[What is needed] Write the records below out again exactly as given, with no images.

[Material provided]
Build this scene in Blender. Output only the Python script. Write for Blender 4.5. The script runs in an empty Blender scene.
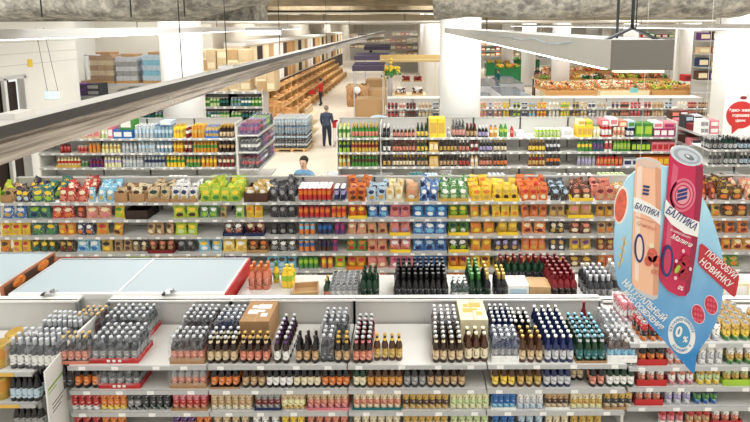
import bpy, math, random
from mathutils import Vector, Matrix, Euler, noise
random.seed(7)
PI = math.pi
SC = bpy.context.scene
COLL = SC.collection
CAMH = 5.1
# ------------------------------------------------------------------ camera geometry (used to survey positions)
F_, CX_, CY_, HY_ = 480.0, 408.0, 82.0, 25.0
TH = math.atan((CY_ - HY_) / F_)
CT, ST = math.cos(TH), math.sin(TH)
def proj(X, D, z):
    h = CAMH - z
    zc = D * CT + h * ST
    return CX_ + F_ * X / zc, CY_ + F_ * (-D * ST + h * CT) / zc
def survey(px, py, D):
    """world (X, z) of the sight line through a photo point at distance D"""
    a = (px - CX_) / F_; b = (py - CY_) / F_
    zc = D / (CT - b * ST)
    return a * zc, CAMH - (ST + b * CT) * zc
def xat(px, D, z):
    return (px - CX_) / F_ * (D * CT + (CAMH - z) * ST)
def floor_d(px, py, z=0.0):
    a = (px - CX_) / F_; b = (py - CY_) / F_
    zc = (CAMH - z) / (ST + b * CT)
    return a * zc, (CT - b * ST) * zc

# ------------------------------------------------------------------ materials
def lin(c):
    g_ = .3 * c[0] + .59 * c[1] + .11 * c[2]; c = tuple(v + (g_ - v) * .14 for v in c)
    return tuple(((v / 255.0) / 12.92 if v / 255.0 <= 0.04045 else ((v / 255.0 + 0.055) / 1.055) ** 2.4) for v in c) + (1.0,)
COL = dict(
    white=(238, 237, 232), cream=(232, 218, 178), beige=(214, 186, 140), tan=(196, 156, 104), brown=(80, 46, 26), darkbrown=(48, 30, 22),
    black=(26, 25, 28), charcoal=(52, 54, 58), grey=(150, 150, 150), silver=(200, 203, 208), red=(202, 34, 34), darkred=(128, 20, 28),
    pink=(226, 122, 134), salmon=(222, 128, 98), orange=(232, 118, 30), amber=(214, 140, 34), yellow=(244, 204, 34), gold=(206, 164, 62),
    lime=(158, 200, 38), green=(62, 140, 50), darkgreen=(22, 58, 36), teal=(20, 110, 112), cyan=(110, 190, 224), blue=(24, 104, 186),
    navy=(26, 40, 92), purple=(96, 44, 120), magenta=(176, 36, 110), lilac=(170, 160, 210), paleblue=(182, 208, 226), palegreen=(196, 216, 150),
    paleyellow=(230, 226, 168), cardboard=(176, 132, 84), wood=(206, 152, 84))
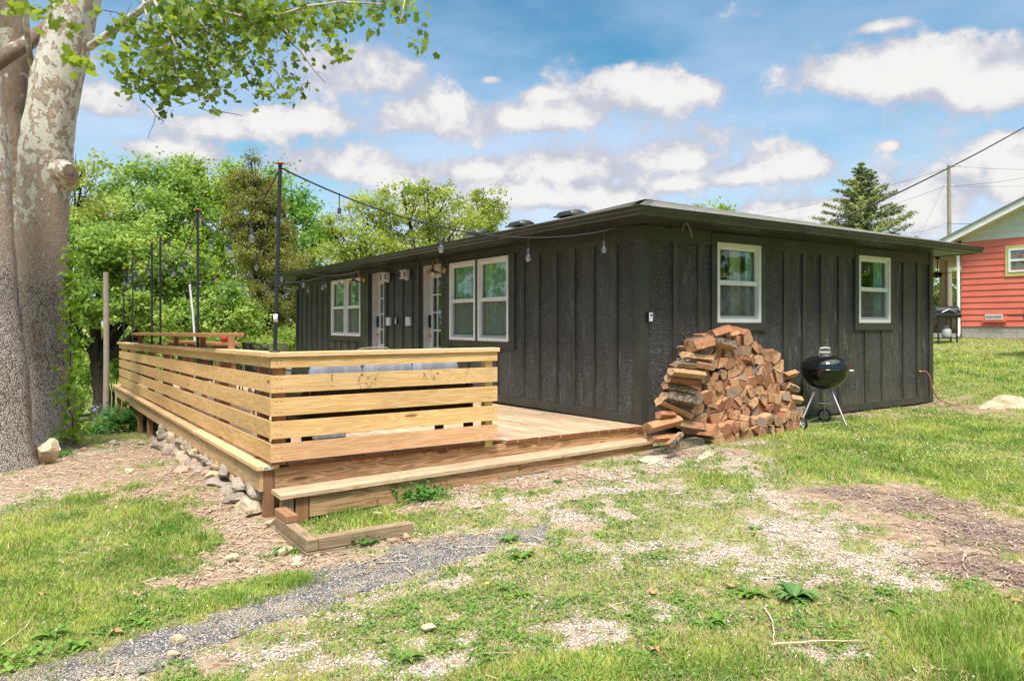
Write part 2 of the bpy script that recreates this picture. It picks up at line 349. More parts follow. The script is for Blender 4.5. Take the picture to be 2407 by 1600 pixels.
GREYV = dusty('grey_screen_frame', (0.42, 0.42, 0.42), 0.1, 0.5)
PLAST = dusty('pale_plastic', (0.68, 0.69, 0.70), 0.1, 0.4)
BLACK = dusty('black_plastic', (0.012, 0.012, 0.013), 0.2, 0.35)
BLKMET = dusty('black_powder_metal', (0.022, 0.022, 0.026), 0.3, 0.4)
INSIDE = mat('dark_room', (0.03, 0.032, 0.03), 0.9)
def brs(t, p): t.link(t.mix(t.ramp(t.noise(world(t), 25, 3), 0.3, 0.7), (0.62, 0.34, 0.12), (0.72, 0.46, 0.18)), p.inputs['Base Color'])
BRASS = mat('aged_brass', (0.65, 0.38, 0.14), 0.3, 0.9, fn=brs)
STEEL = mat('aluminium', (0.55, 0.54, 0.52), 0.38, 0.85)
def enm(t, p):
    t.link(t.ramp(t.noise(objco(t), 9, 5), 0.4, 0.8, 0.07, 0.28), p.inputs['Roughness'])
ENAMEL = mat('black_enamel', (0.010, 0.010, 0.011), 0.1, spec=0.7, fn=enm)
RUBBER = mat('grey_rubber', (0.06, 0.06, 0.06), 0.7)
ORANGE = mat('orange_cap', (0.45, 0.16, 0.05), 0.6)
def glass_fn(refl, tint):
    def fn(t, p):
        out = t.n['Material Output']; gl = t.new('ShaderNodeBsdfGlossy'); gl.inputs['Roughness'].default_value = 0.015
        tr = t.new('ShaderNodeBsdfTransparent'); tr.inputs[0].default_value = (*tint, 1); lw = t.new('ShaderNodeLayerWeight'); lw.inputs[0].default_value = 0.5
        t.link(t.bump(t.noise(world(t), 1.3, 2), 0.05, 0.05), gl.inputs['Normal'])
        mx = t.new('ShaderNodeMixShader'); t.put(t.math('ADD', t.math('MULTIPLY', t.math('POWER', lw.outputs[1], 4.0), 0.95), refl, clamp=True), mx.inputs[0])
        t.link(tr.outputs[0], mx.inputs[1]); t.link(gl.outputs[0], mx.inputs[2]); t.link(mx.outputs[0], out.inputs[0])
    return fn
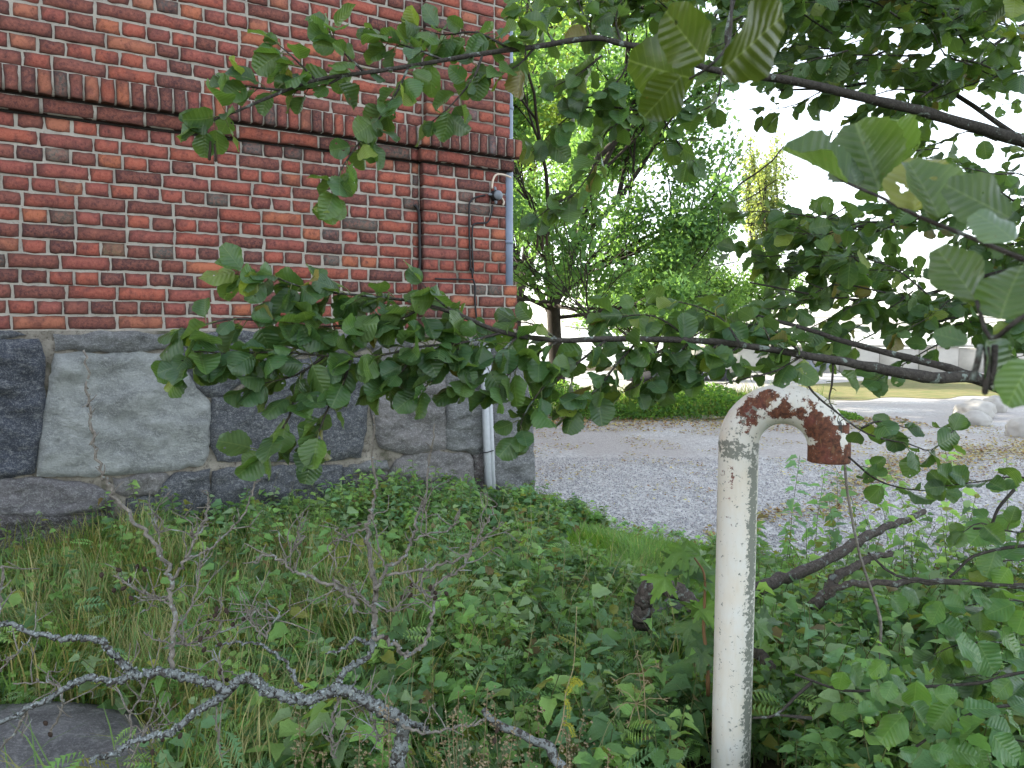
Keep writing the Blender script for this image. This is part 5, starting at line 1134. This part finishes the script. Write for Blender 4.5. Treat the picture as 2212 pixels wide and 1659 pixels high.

[Reply]
Build this scene in Blender. Output only the Python script. Write for Blender 4.5. The script runs in an empty Blender scene.
import bpy, math, random
from mathutils import Vector, Matrix, Euler, noise
random.seed(7)
PI = math.pi
SC = bpy.context.scene
COLL = SC.collection
CAMH = 5.1
# ------------------------------------------------------------------ camera geometry (used to survey positions)
F_, CX_, CY_, HY_ = 480.0, 408.0, 82.0, 25.0
TH = math.atan((CY_ - HY_) / F_)
CT, ST = math.cos(TH), math.sin(TH)
def proj(X, D, z):
    h = CAMH - z
    zc = D * CT + h * ST
    return CX_ + F_ * X / zc, CY_ + F_ * (-D * ST + h * CT) / zc
def survey(px, py, D):
    """world (X, z) of the sight line through a photo point at distance D"""
    a = (px - CX_) / F_; b = (py - CY_) / F_
    zc = D / (CT - b * ST)
    return a * zc, CAMH - (ST + b * CT) * zc
def xat(px, D, z):
    return (px - CX_) / F_ * (D * CT + (CAMH - z) * ST)
def floor_d(px, py, z=0.0):
    a = (px - CX_) / F_; b = (py - CY_) / F_
    zc = (CAMH - z) / (ST + b * CT)
    return a * zc, (CT - b * ST) * zc

# ------------------------------------------------------------------ materials
def lin(c):
    g_ = .3 * c[0] + .59 * c[1] + .11 * c[2]; c = tuple(v + (g_ - v) * .14 for v in c)
    return tuple(((v / 255.0) / 12.92 if v / 255.0 <= 0.04045 else ((v / 255.0 + 0.055) / 1.055) ** 2.4) for v in c) + (1.0,)
COL = dict(
    white=(238, 237, 232), cream=(232, 218, 178), beige=(214, 186, 140), tan=(196, 156, 104), brown=(80, 46, 26), darkbrown=(48, 30, 22),
    black=(26, 25, 28), charcoal=(52, 54, 58), grey=(150, 150, 150), silver=(200, 203, 208), red=(202, 34, 34), darkred=(128, 20, 28),
    pink=(226, 122, 134), salmon=(222, 128, 98), orange=(232, 118, 30), amber=(214, 140, 34), yellow=(244, 204, 34), gold=(206, 164, 62),
    lime=(158, 200, 38), green=(62, 140, 50), darkgreen=(22, 58, 36), teal=(20, 110, 112), cyan=(110, 190, 224), blue=(24, 104, 186),
    navy=(26, 40, 92), purple=(96, 44, 120), magenta=(176, 36, 110), lilac=(170, 160, 210), paleblue=(182, 208, 226), palegreen=(196, 216, 150),
    paleyellow=(230, 226, 168), cardboard=(176, 132, 84), wood=(206, 152, 84))
Write part 2 of the bpy script that recreates this picture. It picks up at line 349. More parts follow. The script is for Blender 4.5. Take the picture to be 2407 by 1600 pixels.
GREYV = dusty('grey_screen_frame', (0.42, 0.42, 0.42), 0.1, 0.5)
PLAST = dusty('pale_plastic', (0.68, 0.69, 0.70), 0.1, 0.4)
BLACK = dusty('black_plastic', (0.012, 0.012, 0.013), 0.2, 0.35)
BLKMET = dusty('black_powder_metal', (0.022, 0.022, 0.026), 0.3, 0.4)
INSIDE = mat('dark_room', (0.03, 0.032, 0.03), 0.9)
def brs(t, p): t.link(t.mix(t.ramp(t.noise(world(t), 25, 3), 0.3, 0.7), (0.62, 0.34, 0.12), (0.72, 0.46, 0.18)), p.inputs['Base Color'])
BRASS = mat('aged_brass', (0.65, 0.38, 0.14), 0.3, 0.9, fn=brs)
STEEL = mat('aluminium', (0.55, 0.54, 0.52), 0.38, 0.85)
def enm(t, p):
    t.link(t.ramp(t.noise(objco(t), 9, 5), 0.4, 0.8, 0.07, 0.28), p.inputs['Roughness'])
ENAMEL = mat('black_enamel', (0.010, 0.010, 0.011), 0.1, spec=0.7, fn=enm)
RUBBER = mat('grey_rubber', (0.06, 0.06, 0.06), 0.7)
ORANGE = mat('orange_cap', (0.45, 0.16, 0.05), 0.6)
def glass_fn(refl, tint):
    def fn(t, p):
        out = t.n['Material Output']; gl = t.new('ShaderNodeBsdfGlossy'); gl.inputs['Roughness'].default_value = 0.015
        tr = t.new('ShaderNodeBsdfTransparent'); tr.inputs[0].default_value = (*tint, 1); lw = t.new('ShaderNodeLayerWeight'); lw.inputs[0].default_value = 0.5
        t.link(t.bump(t.noise(world(t), 1.3, 2), 0.05, 0.05), gl.inputs['Normal'])
        mx = t.new('ShaderNodeMixShader'); t.put(t.math('ADD', t.math('MULTIPLY', t.math('POWER', lw.outputs[1], 4.0), 0.95), refl, clamp=True), mx.inputs[0])
        t.link(tr.outputs[0], mx.inputs[1]); t.link(gl.outputs[0], mx.inputs[2]); t.link(mx.outputs[0], out.inputs[0])
    return fn
Keep writing the Blender script for this image. This is part 5, starting at line 1134. This part finishes the script. Write for Blender 4.5. Treat the picture as 2212 pixels wide and 1659 pixels high.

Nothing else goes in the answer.